AK said:
My personal view is that we should evaluate these sort of monuments based on why/how we remember that individual and the historical context of the monument ... Cornwallis's story is not clear-cut and maybe the best place for him is in a museum with all the facts laid out, the good beside the ugly.
My :2c:
That's a very good, insightful post and I agree with it ...
The problem is that many and sundry
progressives do not. They are not interested in having "all the facts laid out," in fact they want none of the facts at all because they have a
legend based narrative which, they hope, they can repeat over and over and over again until we all come to accept it as true.
Museums and scholars are the bitter enemies of the
progressives because all those pesky facts get in the way of the new "revealed truth."
We have law-courts that have, in good faith, bent over backwards to accept some legends as historically
near enough to being factual in order to provide some sort of framework for providing redress for things that happened centuries in the past. That's not enough: we are required, now, to accept that whatever certain groups say is gospel truth, even when it is, demonstrably, historical rubbish. But the
progressive narrative, for now, posits that everyone (except those brought here as slaves) whose ancestors were not settled here, in Canada, before 1608 (as aboriginal people, in other words) shares, somehow, in being guilty of a monstrous crime against humanity. No other view can be tolerated.

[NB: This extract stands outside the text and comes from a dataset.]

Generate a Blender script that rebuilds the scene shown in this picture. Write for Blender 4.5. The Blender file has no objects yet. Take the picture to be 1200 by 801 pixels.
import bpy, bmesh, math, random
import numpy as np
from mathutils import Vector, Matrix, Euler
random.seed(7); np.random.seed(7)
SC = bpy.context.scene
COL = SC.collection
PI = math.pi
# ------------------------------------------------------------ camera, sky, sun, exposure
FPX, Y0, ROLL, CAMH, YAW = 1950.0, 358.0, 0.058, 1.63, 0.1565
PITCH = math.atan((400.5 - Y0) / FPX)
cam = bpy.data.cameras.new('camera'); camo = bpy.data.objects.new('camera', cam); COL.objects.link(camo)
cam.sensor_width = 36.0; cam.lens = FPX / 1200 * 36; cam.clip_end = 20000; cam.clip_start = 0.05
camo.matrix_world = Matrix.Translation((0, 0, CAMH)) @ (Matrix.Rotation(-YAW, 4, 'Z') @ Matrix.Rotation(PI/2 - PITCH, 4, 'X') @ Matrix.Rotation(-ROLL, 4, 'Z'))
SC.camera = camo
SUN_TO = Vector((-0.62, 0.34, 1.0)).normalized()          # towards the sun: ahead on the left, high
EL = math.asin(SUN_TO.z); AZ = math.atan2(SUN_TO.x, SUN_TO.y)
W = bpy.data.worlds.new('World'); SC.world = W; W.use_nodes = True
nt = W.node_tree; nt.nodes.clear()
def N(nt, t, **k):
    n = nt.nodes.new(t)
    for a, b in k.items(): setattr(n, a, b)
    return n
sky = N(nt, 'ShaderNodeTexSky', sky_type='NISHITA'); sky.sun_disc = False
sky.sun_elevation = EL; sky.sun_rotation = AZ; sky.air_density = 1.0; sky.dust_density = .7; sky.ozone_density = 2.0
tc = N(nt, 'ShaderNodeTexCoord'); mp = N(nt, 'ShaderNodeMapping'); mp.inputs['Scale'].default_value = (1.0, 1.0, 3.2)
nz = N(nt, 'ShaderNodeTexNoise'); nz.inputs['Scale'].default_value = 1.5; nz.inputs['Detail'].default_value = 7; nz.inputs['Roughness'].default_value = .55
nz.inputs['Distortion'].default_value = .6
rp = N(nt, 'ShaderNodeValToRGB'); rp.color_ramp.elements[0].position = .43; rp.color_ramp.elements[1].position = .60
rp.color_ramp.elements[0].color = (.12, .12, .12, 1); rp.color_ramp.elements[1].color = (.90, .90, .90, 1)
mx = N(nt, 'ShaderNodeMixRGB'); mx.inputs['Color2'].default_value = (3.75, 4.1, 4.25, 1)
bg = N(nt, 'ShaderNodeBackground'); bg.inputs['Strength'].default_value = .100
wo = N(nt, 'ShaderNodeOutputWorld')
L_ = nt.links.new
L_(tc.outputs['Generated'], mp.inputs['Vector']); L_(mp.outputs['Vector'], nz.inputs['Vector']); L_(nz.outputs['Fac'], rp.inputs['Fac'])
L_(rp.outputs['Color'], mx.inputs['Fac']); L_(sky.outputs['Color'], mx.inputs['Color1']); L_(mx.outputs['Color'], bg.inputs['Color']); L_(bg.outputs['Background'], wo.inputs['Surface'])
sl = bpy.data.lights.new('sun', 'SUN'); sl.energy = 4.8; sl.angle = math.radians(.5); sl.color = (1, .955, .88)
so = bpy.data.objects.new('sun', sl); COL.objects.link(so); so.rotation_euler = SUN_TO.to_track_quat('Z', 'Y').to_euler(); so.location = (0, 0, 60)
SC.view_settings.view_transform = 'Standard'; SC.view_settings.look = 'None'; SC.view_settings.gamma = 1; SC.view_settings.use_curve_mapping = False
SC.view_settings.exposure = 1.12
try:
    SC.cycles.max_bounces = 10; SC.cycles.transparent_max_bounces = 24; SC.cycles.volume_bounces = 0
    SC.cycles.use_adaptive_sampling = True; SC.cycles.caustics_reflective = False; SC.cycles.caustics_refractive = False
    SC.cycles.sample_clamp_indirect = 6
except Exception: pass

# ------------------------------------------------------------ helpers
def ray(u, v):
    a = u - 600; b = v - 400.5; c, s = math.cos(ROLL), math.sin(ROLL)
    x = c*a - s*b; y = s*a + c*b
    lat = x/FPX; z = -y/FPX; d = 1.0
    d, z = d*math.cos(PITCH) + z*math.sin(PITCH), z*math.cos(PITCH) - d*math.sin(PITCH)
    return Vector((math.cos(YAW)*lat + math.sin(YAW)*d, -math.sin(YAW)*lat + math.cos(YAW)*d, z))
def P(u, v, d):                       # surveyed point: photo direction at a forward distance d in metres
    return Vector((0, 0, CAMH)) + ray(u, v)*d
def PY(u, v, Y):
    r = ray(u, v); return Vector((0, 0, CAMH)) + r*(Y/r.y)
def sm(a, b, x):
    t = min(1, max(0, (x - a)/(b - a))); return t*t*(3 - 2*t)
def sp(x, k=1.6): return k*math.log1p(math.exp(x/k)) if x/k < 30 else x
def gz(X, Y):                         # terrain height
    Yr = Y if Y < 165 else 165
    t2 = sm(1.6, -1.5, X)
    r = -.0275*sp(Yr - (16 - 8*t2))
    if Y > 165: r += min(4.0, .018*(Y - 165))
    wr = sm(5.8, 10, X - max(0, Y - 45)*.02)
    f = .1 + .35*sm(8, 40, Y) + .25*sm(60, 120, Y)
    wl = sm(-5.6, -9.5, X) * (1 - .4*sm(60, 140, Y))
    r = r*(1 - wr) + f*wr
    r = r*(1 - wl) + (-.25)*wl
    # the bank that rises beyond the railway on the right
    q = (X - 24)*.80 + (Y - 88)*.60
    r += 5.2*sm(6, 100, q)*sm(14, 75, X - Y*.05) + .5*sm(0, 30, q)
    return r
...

Does that mean that all First Nations' claims that are based on their own oral history are invalid? Of course not. We must accept three things:
First, some French and Brits and Canadians did quite dreadful things to our First Nations and some redress is owed for legitimate grievances;
Second, some oral history is, almost certainly, grounded in historical fact; and
Third, 250 years ago First Nations and Europeans were, still, talking
at one another, talking
past one another not talking
with one another.
First Nations have a right to believe that they have been lied to, cheated and robbed ~ deprived for centuries of what was promised to them. What,
in my opinion, they do not have a right to do is to revise history without some reference to the actual facts.